▶ _WHAT TO PRODUCE_:
Only the lines from the start up to and including the line containing "far_t('dark bushy weed" should be repeated, word for word.

▶ _DATA SEGMENT_:

○ ○ ○ ○ ○

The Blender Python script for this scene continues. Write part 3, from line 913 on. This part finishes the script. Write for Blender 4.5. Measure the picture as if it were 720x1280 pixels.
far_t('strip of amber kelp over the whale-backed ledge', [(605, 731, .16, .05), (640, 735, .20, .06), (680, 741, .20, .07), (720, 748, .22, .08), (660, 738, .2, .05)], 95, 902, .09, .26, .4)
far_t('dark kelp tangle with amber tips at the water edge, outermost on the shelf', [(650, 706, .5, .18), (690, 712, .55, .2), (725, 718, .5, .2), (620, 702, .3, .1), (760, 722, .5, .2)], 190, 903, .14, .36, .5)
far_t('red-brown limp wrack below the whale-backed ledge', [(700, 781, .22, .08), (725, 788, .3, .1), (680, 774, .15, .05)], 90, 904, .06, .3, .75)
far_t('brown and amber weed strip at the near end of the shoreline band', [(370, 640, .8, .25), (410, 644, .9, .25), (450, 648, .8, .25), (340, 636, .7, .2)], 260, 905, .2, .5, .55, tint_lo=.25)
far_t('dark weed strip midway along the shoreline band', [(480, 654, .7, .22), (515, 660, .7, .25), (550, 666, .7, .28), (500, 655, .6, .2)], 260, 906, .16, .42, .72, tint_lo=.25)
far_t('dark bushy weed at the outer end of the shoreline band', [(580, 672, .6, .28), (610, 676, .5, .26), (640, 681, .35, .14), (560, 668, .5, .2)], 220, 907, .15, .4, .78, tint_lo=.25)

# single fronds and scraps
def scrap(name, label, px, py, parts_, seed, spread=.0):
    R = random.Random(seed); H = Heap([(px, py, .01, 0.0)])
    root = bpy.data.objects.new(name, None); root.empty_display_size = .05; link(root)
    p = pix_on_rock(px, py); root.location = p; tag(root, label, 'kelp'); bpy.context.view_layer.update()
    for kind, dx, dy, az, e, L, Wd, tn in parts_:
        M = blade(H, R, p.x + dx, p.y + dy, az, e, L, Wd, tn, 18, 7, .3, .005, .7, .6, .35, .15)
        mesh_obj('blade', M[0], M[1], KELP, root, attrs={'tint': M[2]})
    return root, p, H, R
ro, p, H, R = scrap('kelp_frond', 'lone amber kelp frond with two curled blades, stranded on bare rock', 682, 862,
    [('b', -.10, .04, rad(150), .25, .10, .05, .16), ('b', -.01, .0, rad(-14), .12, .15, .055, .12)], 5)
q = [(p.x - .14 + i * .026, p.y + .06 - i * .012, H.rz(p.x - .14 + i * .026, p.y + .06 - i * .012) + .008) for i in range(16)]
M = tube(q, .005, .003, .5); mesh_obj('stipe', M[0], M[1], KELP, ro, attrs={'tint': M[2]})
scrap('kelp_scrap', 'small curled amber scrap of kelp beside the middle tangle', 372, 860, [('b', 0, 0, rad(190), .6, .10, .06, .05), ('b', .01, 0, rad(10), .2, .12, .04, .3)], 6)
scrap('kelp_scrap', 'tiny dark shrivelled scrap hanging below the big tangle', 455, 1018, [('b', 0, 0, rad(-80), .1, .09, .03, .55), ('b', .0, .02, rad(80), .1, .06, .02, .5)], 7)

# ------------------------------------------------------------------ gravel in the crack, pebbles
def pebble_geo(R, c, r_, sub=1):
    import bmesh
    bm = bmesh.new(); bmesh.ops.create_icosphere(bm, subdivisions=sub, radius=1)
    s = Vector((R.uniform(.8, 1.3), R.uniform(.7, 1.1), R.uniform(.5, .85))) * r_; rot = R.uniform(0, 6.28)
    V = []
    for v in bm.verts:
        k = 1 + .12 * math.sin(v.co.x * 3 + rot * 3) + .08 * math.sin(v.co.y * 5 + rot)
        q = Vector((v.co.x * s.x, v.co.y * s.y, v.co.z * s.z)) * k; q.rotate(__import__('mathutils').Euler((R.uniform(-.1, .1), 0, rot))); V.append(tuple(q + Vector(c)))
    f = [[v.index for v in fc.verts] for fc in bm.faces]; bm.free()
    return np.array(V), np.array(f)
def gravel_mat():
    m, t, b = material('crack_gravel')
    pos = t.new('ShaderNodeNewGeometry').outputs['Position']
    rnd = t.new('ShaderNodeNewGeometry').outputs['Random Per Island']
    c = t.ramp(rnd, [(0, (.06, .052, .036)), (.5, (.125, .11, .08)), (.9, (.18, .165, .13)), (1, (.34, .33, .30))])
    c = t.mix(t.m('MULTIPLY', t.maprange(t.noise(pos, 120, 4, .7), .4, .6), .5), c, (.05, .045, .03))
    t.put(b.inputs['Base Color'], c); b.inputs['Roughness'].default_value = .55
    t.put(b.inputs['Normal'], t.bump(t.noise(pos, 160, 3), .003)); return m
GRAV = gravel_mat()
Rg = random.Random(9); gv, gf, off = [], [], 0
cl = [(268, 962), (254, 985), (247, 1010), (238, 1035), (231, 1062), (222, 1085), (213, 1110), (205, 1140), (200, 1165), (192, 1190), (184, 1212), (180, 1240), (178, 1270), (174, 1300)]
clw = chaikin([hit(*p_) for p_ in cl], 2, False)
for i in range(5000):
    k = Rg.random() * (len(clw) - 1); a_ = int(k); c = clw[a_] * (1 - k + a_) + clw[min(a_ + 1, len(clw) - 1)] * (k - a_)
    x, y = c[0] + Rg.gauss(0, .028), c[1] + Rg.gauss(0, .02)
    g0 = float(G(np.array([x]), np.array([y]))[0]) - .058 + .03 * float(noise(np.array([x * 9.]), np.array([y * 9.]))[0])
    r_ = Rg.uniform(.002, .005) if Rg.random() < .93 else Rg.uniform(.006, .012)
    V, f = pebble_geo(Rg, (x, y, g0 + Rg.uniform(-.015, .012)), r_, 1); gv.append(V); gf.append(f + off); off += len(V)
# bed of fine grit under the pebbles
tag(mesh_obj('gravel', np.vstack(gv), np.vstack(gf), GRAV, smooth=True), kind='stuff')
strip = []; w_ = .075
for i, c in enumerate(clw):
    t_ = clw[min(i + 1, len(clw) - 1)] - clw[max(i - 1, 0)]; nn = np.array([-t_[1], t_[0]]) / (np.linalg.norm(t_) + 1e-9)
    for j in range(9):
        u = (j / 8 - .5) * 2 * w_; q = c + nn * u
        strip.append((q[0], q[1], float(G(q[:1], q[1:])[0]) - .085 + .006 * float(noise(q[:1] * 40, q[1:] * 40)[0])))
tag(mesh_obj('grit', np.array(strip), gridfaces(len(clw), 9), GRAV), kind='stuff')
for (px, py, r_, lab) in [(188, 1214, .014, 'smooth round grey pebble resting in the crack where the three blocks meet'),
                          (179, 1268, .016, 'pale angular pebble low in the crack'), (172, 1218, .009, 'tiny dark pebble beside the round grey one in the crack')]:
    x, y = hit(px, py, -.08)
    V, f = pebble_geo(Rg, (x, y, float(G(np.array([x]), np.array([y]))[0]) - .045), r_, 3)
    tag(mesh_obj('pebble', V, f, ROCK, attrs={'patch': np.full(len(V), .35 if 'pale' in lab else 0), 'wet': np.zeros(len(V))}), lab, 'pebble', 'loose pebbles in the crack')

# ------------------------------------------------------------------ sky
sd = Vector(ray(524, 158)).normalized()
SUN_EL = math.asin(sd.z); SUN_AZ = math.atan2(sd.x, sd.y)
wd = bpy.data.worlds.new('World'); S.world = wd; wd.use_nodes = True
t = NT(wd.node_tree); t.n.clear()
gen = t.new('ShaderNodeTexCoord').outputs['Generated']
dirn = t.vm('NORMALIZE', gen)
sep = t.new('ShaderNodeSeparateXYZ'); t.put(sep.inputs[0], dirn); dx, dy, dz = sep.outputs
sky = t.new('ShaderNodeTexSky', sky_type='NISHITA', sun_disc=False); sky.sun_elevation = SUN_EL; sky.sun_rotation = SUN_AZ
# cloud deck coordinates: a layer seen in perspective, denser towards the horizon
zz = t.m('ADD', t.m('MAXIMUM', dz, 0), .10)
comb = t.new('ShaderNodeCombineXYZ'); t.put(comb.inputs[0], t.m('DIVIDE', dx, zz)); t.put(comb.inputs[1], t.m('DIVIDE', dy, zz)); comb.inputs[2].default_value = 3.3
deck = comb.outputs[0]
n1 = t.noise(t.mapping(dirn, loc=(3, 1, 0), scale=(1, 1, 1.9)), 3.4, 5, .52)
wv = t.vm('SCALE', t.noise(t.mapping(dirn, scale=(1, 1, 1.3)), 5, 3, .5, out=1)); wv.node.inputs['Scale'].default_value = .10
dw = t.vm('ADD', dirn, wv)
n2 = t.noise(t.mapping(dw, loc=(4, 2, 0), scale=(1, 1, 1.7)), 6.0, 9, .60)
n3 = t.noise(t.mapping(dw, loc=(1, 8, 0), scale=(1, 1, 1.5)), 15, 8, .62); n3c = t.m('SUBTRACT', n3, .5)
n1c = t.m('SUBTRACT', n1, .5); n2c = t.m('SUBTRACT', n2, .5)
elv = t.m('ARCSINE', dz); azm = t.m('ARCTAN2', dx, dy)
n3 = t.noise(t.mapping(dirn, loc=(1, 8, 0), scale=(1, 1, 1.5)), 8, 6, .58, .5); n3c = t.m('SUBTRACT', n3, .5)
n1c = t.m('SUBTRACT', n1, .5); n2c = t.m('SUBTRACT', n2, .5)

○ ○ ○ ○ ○

▶ _OUTPUT FOR THIS TASK_:
The Blender Python script for this scene continues. Write part 3, from line 913 on. This part finishes the script. Write for Blender 4.5. Measure the picture as if it were 720x1280 pixels.
far_t('strip of amber kelp over the whale-backed ledge', [(605, 731, .16, .05), (640, 735, .20, .06), (680, 741, .20, .07), (720, 748, .22, .08), (660, 738, .2, .05)], 95, 902, .09, .26, .4)
far_t('dark kelp tangle with amber tips at the water edge, outermost on the shelf', [(650, 706, .5, .18), (690, 712, .55, .2), (725, 718, .5, .2), (620, 702, .3, .1), (760, 722, .5, .2)], 190, 903, .14, .36, .5)
far_t('red-brown limp wrack below the whale-backed ledge', [(700, 781, .22, .08), (725, 788, .3, .1), (680, 774, .15, .05)], 90, 904, .06, .3, .75)
far_t('brown and amber weed strip at the near end of the shoreline band', [(370, 640, .8, .25), (410, 644, .9, .25), (450, 648, .8, .25), (340, 636, .7, .2)], 260, 905, .2, .5, .55, tint_lo=.25)
far_t('dark weed strip midway along the shoreline band', [(480, 654, .7, .22), (515, 660, .7, .25), (550, 666, .7, .28), (500, 655, .6, .2)], 260, 906, .16, .42, .72, tint_lo=.25)
far_t('dark bushy weed at the outer end of the shoreline band', [(580, 672, .6, .28), (610, 676, .5, .26), (640, 681, .35, .14), (560, 668, .5, .2)], 220, 907, .15, .4, .78, tint_lo=.25)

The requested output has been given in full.